Market Overview

The Bo Xilai Affair

There is still no end in sight for the scandals surrounding Bo Xilai, the Chinese politician who was removed from his position as Committee Secretary of the Communist Party's Chongqing branch in March of this year, according to reports by the Washington Post and the BBC. The story around Bo involves the deceased British businessman Neil Heywood, Bo's wife Gu Kailai, and Chongqing police chief Wang Lijun.

Neil Heywood was a 41-year-old businessman from the Kensington area of London who was found dead in his room at the Lucky Hotel in Chongqing. The Communist Party has only officially said that Heywood may have been murdered. But the question of how exactly the man died has continued to plague the Party. It is believed that the Party used Heywood's death as an opportunity to remove Bo Xilai from power.

At the same time, rumors have cropped up that Gu Kailai, Bo Xilai's wife, was the one who ordered Heywood's death after she had a falling out with the British businessman, allegedly over a plan to move millions of Chinese yuan earned through corrupt practices out of China to bank accounts in other countries. The stories have become more damning as time passes, to the point where some suggest that Gu was present when cyanide was allegedly slipped into Heywood's drink.
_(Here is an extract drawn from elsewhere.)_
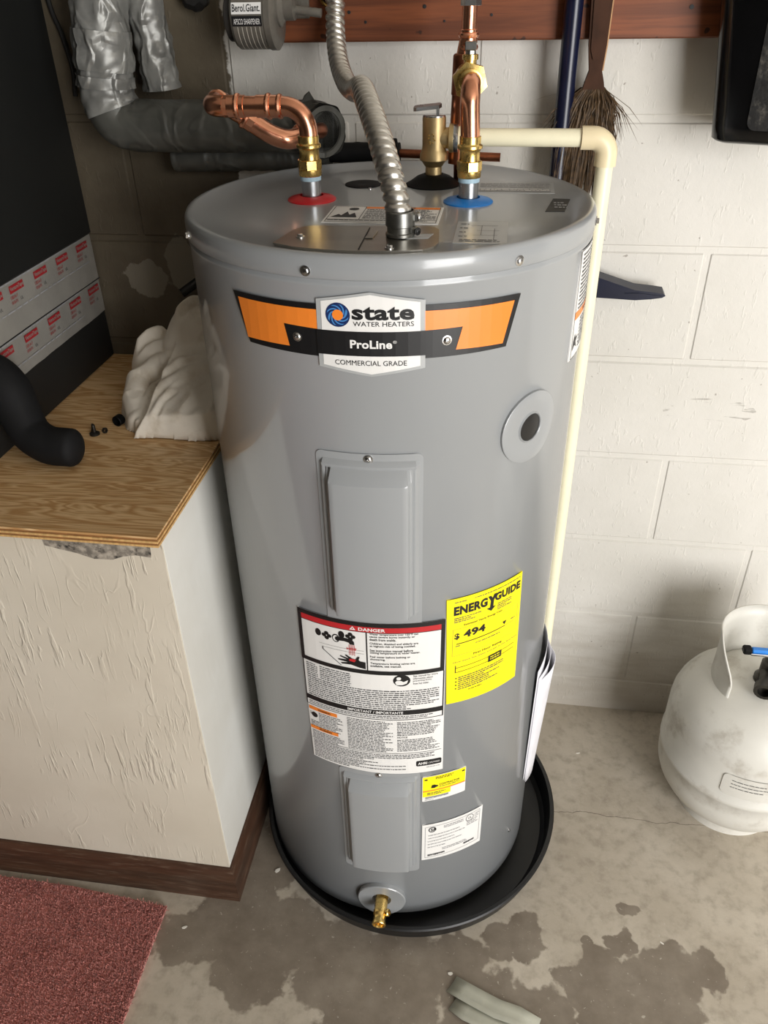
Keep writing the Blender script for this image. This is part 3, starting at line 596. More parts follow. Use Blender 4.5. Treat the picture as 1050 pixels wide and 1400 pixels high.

Whatever connection she may or may not have had to Neil Heywood's death, it is known that Gu Kailai collected bribe money for her husband.

Finally, there is an incident in February of this year when Wang Lijun, the Congqing police chief, entered the U.S. consulate building in the city of Chengdu. He apparently had documents that supported his allegations about Bo Xilai and his wife. After debriefing him, the U.S. State Department contacted senior Chinese officials in Beijing, who then came to Chengdu and promptly put Mr. Wang on an airplane to the capital city, where he is now in custody.

Of course, the kind of corruption we see in the case of Bo Xilai is by no means limited to the city of Chongqing. Across the country, “patronage networks” are in operation, where bribes are collected by the relatives of high party officials, by means of payments made to law and private equity firms. Even Premier Wen Jiabao and President Hu Jintao, two of the most respected officials in China, are alleged to have family members who are guilty of these sort of acts.